Jalan menuju Desa Batulawang
Keluhan sayapun
berlanjut ke ruang kelas. Bukan masalah bangunan yang bobrok atau ancur,
karena sekolah ini baru didirikan pada tahun 2008 dan bisa dikatakan
layak untuk tempat belajar, tapi lebih kepada tingkat
pendidikan anak anaknya. Tak seperti saat mengajar di kota, dimana RPP
bisa langsung saya terapkan pada proses KBM. Di sini berbagai
penyesuaian harus dilakukan, mengingat kemampuan anak dalam ber Bahasa
Inggris sangatlah minim. Bahkan, beberapa anak masih sulit untuk baca
tulis. Awalnya saya sampai mengelus dada, Koq bisa? Trus apa yang mereka pelajari selama 6 tahun di Sekolah Dasar?
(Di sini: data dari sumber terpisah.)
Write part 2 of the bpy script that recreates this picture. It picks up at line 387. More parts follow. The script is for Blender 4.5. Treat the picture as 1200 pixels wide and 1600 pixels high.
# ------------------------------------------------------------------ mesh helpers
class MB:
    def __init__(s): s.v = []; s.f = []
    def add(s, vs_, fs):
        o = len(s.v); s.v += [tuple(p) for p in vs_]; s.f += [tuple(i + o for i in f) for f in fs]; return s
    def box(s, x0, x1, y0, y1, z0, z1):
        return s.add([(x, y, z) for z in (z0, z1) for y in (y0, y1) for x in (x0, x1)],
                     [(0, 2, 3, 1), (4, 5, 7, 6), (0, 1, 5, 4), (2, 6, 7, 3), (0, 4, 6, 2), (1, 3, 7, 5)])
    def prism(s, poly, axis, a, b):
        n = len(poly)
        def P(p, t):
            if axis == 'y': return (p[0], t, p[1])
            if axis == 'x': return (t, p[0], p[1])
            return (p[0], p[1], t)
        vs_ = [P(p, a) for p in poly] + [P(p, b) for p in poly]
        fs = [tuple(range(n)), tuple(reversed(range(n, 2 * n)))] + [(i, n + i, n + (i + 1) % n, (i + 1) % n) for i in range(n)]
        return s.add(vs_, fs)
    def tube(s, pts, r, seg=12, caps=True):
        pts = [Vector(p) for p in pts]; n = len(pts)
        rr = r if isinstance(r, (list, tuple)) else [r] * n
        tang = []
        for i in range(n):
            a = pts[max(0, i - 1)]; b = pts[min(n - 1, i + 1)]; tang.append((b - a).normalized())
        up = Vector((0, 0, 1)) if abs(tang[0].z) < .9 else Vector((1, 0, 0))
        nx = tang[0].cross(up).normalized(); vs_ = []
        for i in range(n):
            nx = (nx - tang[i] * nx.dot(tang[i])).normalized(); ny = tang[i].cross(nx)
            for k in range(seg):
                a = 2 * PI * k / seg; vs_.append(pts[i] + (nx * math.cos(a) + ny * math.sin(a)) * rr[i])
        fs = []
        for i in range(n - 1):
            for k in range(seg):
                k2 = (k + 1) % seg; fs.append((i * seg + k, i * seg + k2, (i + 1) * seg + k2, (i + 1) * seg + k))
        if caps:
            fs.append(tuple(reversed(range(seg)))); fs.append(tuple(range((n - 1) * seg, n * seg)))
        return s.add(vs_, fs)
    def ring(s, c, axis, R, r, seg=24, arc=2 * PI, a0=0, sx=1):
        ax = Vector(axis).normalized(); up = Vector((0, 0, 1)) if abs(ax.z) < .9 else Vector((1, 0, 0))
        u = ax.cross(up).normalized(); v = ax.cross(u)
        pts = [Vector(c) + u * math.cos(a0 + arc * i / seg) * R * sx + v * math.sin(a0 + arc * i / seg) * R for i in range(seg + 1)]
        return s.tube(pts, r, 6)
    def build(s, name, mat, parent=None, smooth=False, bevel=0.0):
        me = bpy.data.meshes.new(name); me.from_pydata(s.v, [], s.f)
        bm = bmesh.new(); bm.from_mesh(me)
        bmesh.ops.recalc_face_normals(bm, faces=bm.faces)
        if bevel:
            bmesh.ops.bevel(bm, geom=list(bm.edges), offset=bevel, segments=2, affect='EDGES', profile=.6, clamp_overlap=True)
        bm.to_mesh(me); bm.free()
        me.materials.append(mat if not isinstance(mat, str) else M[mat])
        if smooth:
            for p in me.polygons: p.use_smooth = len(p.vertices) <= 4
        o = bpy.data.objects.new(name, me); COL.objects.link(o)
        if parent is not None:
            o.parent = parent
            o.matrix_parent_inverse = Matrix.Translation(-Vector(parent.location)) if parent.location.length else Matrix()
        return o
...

Pekerjaan pun bertambah berat, saat dihadapkan pada masyarakat yang
kurang memahami pentingnya pendidikan. Pernah suatu hari, saya masuk ke
kelas dan hanya ada tiga orang siswa di sana. Saat saya tanyakan, ‘Pada kemana?’ mereka menjawab ‘Ikut manen cabe pak? ’ Hah?? Gubrak!!!
Namun, apa yang
membuat saya bertahan selama tiga tahun ini? Apa yang membuat saya
enggan untuk segera mutasi ke kota? Jawabannya Cinta. Yah, jawaban yang
sulit dibuktikan namun nyata adanya. Saya jatuh cinta pada anak anak
didik saya, pada perjuangan mereka, pada keteguhan hati mereka. Betapa
tidak, banyak dari anak anak didik saya yang harus berangkat sekolah jam
5 pagi, padahal pada jam itu saya biasanya masih tidur. Yah, jam 5 pagi
karena waktu tempuh untuk menuju sekolah dari rumahnya adalah 2 jam
berjalan kaki. 2 jam berjalan kaki? Awalnya saya pun
tidak mempercayainya, sampai suatu hari saya berkesempatan untuk
menengok anak didik yang rumahnya roboh saat terjadi gempa Tasikmalaya
tahun 2009. Atas ajakan anak anak, saya ikut berjalan kaki dengan
mereka, dan benar saja, waktu tempuhnya 2 jam, bahkan lebih, karena saya
harus meminta istirahat berkali kali. (Perjuangan mereka menjadi inspirasi saya untuk menuliskan sebuah lagu berjudul ‘Mimpi Matahari’ :D)
Pulang pergi dengan
waktu tempuh rata rata dua jam, tampaknya bukanlah hal yang paling
memilukan buat anak anak di sini, dan mereka sudah terbiasa karenanya.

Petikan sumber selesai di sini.